Three generations are hard at work

Top South Farming

From left, Josh, Cory and Wayne Schroder (back Thomas Schroder) after a successful morning hunt. Photo: Supplied.

Tasman Pine Forests

Currently we have a unique and special situation with three generations of one family working in TPFL (Tasman Pine Forests Ltd). Wayne (AKA Captain) Schroder, Cory (Chicken Man) Schroder are working on the tethered mulching, and Josh (Pluck) Schroder is operating one of the thinning machines, all working under the Steve Thompson Ltd (STL) banner. How they got their nicknames is a yarn for another time...

Wayne started logging in the early 1970s, swinging big heavy chainsaws in the native for Dick Knight in their hauler crew operations in the Lee Valley using a Dispatch with a ladder spar. Wayne became a regular loader operator, back then it was Clark 75B loaders with Detroit engines.

In the early 1990s, when Cory was about 18 years old, he had been working a couple of years milking cows for Mark Thompson at Spring Grove. Wanting a change, the time was right to have a go at wood lot harvesting with his father Wayne.

Their first pulling machine was an old D4 7U, which had a pony motor to start the diesel engine, once it was going it ran all day because it was a dog to restart once it was hot. It was all manual falling and trimming in those days, you learnt fast, or you got hurt! Thankfully, there were a lot of older experienced guys to show Cory the tricks and techniques to keep him safe and the logs moving.

It was a real breakthrough when the father and son team purchased an early model Trinder delimber. It was hydraulic driven by a power pack, which was the D4 7U plumbed into it, with someone sitting there working the lever to open and shut the knives.

Nippy Chings first job in the bush was working the delimber. Logs were loaded into the delimber with the old Hough loader, then a chain slung under the forks was hooked onto the stem and dragged through. Those logs came out really clean which halved the chainsaw work.

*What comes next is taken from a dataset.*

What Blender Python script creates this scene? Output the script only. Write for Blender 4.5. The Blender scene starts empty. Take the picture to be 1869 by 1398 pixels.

Around that time Steve Thompson was logging in the North Island and sent a Clark 666B down for Wayne and Cory to use, that started a long obsession with Clark skidders. At one point they had three of them - two 666Bs and a 668C. They got pretty good at bush fixes to keep the old gear going. Once they took a transmission out of a skidder in under two hours that had stopped in the middle of a haul track.

After about a decade working woodlots together, Wayne went onto hauler work in the sounds and Cory moved into hauler work locally which evolved into the beginning of C&W Logging (CWL), which Willie Waldron still owns today and is now operating in TPFL forests.

Cory’s son Josh left school at 17 and did a couple of years driving tractors for Waimea Nursery. His obsession with pig hunting and desperate need for hunting permits was enough motivation for his career move to forestry. He has been operating a thinning machine for STL in TPFL forests for a few years now. He is loving the work, but almost more importantly he has a obtained a TPFL hunting permit.